The election issue barely came up during the debate, which McCormick, Oz and Sands skipped.
Pressed during an interview last week with NBC Philadelphia, McCormick said he believes there were “numerous irregularities” in Pennsylvania’s 2020 election results but that “President Biden is the president, and we need to move forward.” He dodged follow-up questions about whether he believed the outcome was fair.
Beyond acknowledging that Biden is the president, McCormick also has said he believes Trump bears some responsibility for the 2021 attack on the Capitol led by pro-Trump rioters trying to block certification of Biden’s victory.
Such remarks could antagonize Trump and his MAGA base, putting any endorsement in jeopardy. McCormick’s hedge fund experience, which involved Chinese investments that he has spent the early days of his candidacy distancing himself from, also cuts against Trump-style economic nationalism and populism.

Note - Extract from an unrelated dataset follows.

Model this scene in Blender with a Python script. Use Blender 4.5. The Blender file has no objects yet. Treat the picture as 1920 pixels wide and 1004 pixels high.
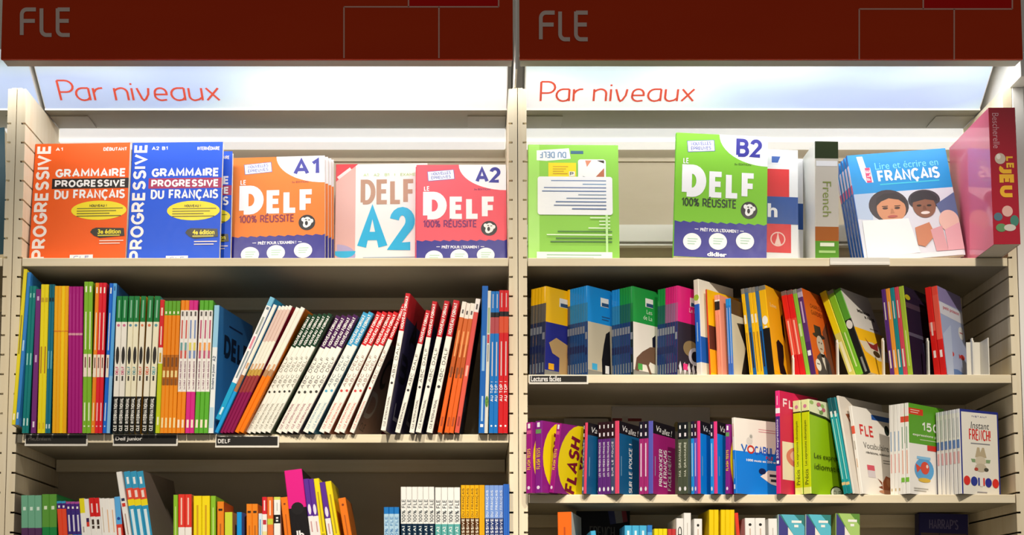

But McCormick has wheeled out a number of high-level endorsements from Trump’s political network. His wife, Dina Powell, who served as a deputy national security adviser in the Trump administration, has been a visible part of the campaign. Former Trump campaign and White House aides Hope Hicks and Stephen Miller are among McCormick’s advisers. Parnell endorsed him the day he entered the race. Former Trump press secretary Sarah Huckabee Sanders, now a candidate for governor in Arkansas, is backing him, too.
None of this swayed Trump to quickly endorse McCormick. Trump’s view of the McCormick campaign, said the person who recently discussed the race with him, is, “I don’t care how many people they hire who they think are my friends.”

A big enough check from McCormick allies, on the other hand, would probably do the trick as long as McCormick looks even vaguely plausible.